Here's everything we know about Google's driverless cars

Google has been working on its driverless car project since 2009.

Having driven more than 1.7 million miles in autonomous mode, Google’s driverless cars are arguably some of the most advanced compared to the many others in the driverless car race.

Here’s everything we know about the Google driverless car project.

Google's driverless car project is run under Google X, the 'moonshot lab' that's part of Google's parent company Alphabet.

Screenshot/ NBC

The project was first run by Sebastian Thrun, who founded Google X and served as a vice president and fellow there. As a professor of computer science at Stanford, he helped build Stanley, an autonomous car that won the 2005 DARPA grand challenge.

Stanley, pictured above, drove 125 miles autonomously in the Mojave desert to win first prize, Wired reported at the time. The success put autonomous cars on the map, as no car was able to survive more than eight miles in the 2004 DARPA challenge, according to a press release.

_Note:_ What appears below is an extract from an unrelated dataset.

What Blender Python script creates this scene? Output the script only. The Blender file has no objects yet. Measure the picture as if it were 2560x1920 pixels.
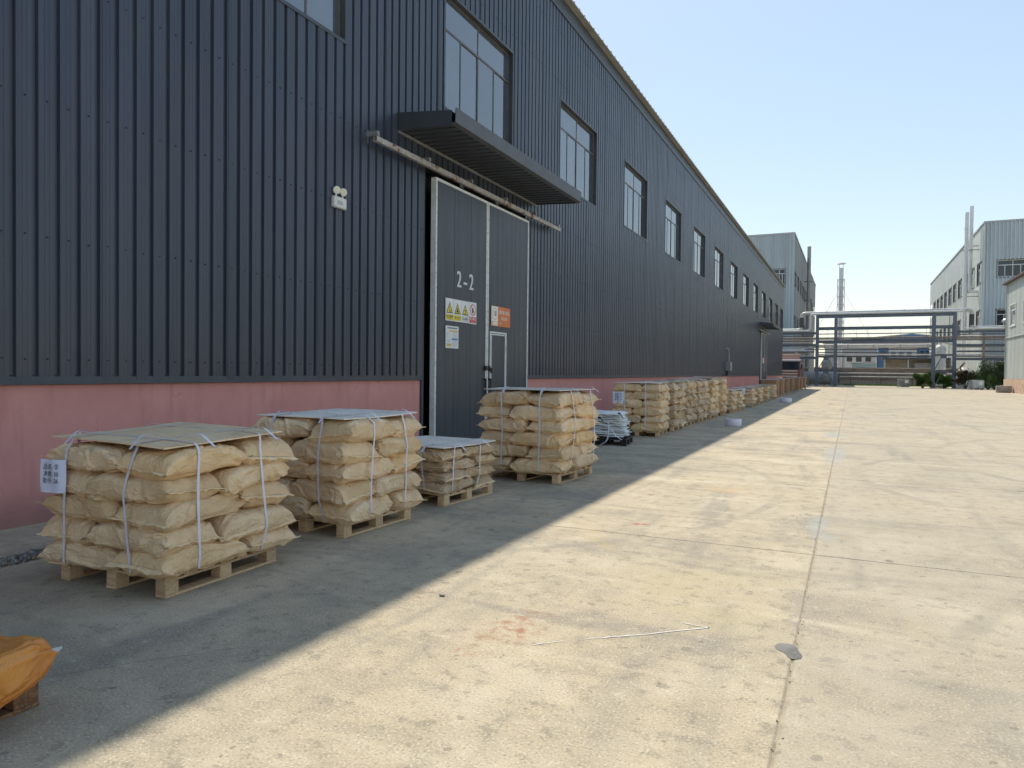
import bpy, bmesh, math, random
import numpy as np
from mathutils import Vector, Matrix, Quaternion
from math import sin, cos, pi, radians, atan2, atan, sqrt, hypot

SC = bpy.context.scene
COL = SC.collection
random.seed(7)

# ------------------------------------------------------------------ camera
CAM_H = 1.55
F_PX = 1774.0                       # focal length for a 2560 px wide frame
YAW, PITCH, ROLL = radians(25.511), radians(-1.030), 0.0105
fw = Vector((-sin(YAW)*cos(PITCH), cos(YAW)*cos(PITCH), sin(PITCH)))
rt = Vector((cos(YAW), sin(YAW), 0)); up = rt.cross(fw)
rc = rt*cos(ROLL) + up*sin(ROLL); uc = up*cos(ROLL) - rt*sin(ROLL)
cam_d = bpy.data.cameras.new('camera'); cam = bpy.data.objects.new('camera', cam_d); COL.objects.link(cam)
cam_d.sensor_width = 36.0; cam_d.lens = F_PX/2560*36.0; cam_d.clip_start = 0.05; cam_d.clip_end = 6000
cam.matrix_world = Matrix(((rc.x, uc.x, -fw.x, 0), (rc.y, uc.y, -fw.y, 0), (rc.z, uc.z, -fw.z, CAM_H), (0, 0, 0, 1)))
SC.camera = cam

# ------------------------------------------------------------------ light
SUN = Vector((-4.23, 8.1, 11.55)).normalized()          # towards the sun
SUN_EL = math.asin(SUN.z); SUN_AZ = atan2(SUN.x, SUN.y)
w = bpy.data.worlds.new('World'); SC.world = w; w.use_nodes = True
nt = w.node_tree; nt.nodes.clear()
sky = nt.nodes.new('ShaderNodeTexSky'); sky.sky_type = 'NISHITA'; sky.sun_disc = False
sky.sun_elevation = SUN_EL; sky.sun_rotation = SUN_AZ
sky.altitude = 50; sky.air_density = 1.3; sky.dust_density = 0.35; sky.ozone_density = 2.0
skg = nt.nodes.new('ShaderNodeGamma'); skg.inputs[1].default_value = 0.50     # summer haze: an even, soft gradient
skh = nt.nodes.new('ShaderNodeHueSaturation'); skh.inputs['Saturation'].default_value = 1.26
bg = nt.nodes.new('ShaderNodeBackground'); bg.inputs[1].default_value = 0.15
wo = nt.nodes.new('ShaderNodeOutputWorld')
nt.links.new(sky.outputs[0], skg.inputs[0]); nt.links.new(skg.outputs[0], skh.inputs['Color']); nt.links.new(skh.outputs[0], bg.inputs[0]); nt.links.new(bg.outputs[0], wo.inputs[0])
sun_d = bpy.data.lights.new('sun', 'SUN'); sun_d.energy = 2.0; sun_d.angle = radians(0.6); sun_d.color = (1.0, 0.93, 0.80)
sun = bpy.data.objects.new('sun', sun_d); COL.objects.link(sun); sun.location = SUN*200
sun.rotation_euler = SUN.to_track_quat('Z', 'Y').to_euler()
vs = SC.view_settings
SC.display_settings.display_device = 'sRGB'
vs.view_transform = 'Standard'; vs.look = 'None'; vs.gamma = 1.0; vs.exposure = 1.33; vs.use_curve_mapping = False
SC.cycles.max_bounces = 6; SC.cycles.diffuse_bounces = 4; SC.cycles.glossy_bounces = 3; SC.cycles.transmission_bounces = 1
SC.cycles.use_adaptive_sampling = True; SC.cycles.adaptive_threshold = 0.03

# ------------------------------------------------------------------ node materials
class NT:
    def __init__(s, name):
        s.m = bpy.data.materials.new(name); s.m.use_nodes = True
        s.t = s.m.node_tree; s.t.nodes.clear()
        s.out = s.t.nodes.new('ShaderNodeOutputMaterial')
        s.bsdf = s.t.nodes.new('ShaderNodeBsdfPrincipled')
        s.t.links.new(s.bsdf.outputs[0], s.out.inputs[0])
        s.geo = None; s.tc = None
    def new(s, typ, **kw):
        n = s.t.nodes.new('ShaderNode' + typ)
        for k, v in kw.items(): setattr(n, k, v)
        return n
    def put(s, sock, v):
        if v is None: return
        if hasattr(v, 'is_output') or isinstance(v, bpy.types.NodeSocket): s.t.links.new(v, sock)
        elif isinstance(v, (tuple, list)) and len(v) == 3 and sock.type == 'RGBA': sock.default_value = (*v, 1)
        else: sock.default_value = v
    def pos(s):
        if not s.geo: s.geo = s.new('NewGeometry')
        return s.geo.outputs['Position']
    def obj(s):
        if not s.tc: s.tc = s.new('TexCoord')
        return s.tc.outputs['Object']
    def vmul(s, v, k):
        n = s.new('VectorMath', operation='MULTIPLY'); s.put(n.inputs[0], v); s.put(n.inputs[1], k); return n.outputs[0]
    def vadd(s, v, k):
        n = s.new('VectorMath', operation='ADD'); s.put(n.inputs[0], v); s.put(n.inputs[1], k); return n.outputs[0]
    def math(s, op, a, b=None, c=None, clamp=False):
        n = s.new('Math', operation=op, use_clamp=clamp); s.put(n.inputs[0], a); s.put(n.inputs[1], b); s.put(n.inputs[2], c); return n.outputs[0]
    def noise(s, vec, scale, detail=4, rough=.55, dist=0):
        n = s.new('TexNoise'); s.put(n.inputs['Vector'], vec); n.inputs['Scale'].default_value = scale
        n.inputs['Detail'].default_value = detail; n.inputs['Roughness'].default_value = rough; n.inputs['Distortion'].default_value = dist
        return n.outputs[0]
    def voro(s, vec, scale, out=0, rnd=1.0, feat='F1'):
        n = s.new('TexVoronoi', feature=feat); s.put(n.inputs['Vector'], vec); n.inputs['Scale'].default_value = scale
        n.inputs['Randomness'].default_value = rnd; return n.outputs[out]
    def rng(s, v, a, b, c=0., d=1., smooth=True):
        n = s.new('MapRange', interpolation_type='SMOOTHSTEP' if smooth else 'LINEAR'); s.put(n.inputs[0], v)
        for i, x in enumerate((a, b, c, d)): n.inputs[i+1].default_value = x
        return n.outputs[0]
    def mix(s, f, a, b, mode='MIX'):
        n = s.new('Mix', data_type='RGBA', blend_type=mode); s.put(n.inputs[0], f); s.put(n.inputs[6], a); s.put(n.inputs[7], b); return n.outputs[2]
    def bump(s, h, strength=.3, dist=.01, chain=None):
        n = s.new('Bump'); n.inputs['Strength'].default_value = strength; n.inputs['Distance'].default_value = dist
        s.put(n.inputs['Height'], h); s.put(n.inputs['Normal'], chain); return n.outputs[0]
    def done(s, color=None, rough=.6, metal=0., spec=.5, normal=None, **kw):
        b = s.bsdf
        s.put(b.inputs['Base Color'], color); s.put(b.inputs['Roughness'], rough); s.put(b.inputs['Metallic'], metal)
        s.put(b.inputs['Specular IOR Level'], spec); s.put(b.inputs['Normal'], normal)
        for k, v in kw.items(): s.put(b.inputs[k], v)
        return s.m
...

Google first started testing its driverless technology using a Toyota Prius retrofitted with the tech in 2009, the year the Google self-driving car project was born.


Source: Google Self-Driving Project website.

Google's cars drive using something called LiDAR technology, which allows them to 'see' the roads by using lasers to map out its surroundings.

The light reflected from the laser beaming on objects is measured to determine the distance between the car and its environment. Above you can see how Google's cars see the world using LiDAR.

But Google's cars also rely on other sensors to detect pedestrians, cyclists, and other vehicles.

The sensors work with software to predict the movement of objects around it, like if a person is about to cross the street. The car will then automatically adjust its speed and trajectory to navigate safely.

Source: Google's Self-Driving Car Project website.

Google is also mapping routes so it can navigate better and understand traffic patterns and congestion areas in cities.


Alphabet's division Footpath Labs, a smart city research unit, teamed up with the Department of Transportation to create Flow to help map routes. Flow will use data from billions of miles of trips, Google Maps, and sensors on the roads to understand traffic patterns.

But Google is constantly working on improvements to make its cars safer. It recently patented technology that will glue you to the hood of the car if it crashes into you.

US Patent and Trademark Office

A patent outlines putting an adhesive layer on the hood of the car that would be covered by something that isn't sticky. If the car were to hit someone, the outer layer would be removed to expose the glue.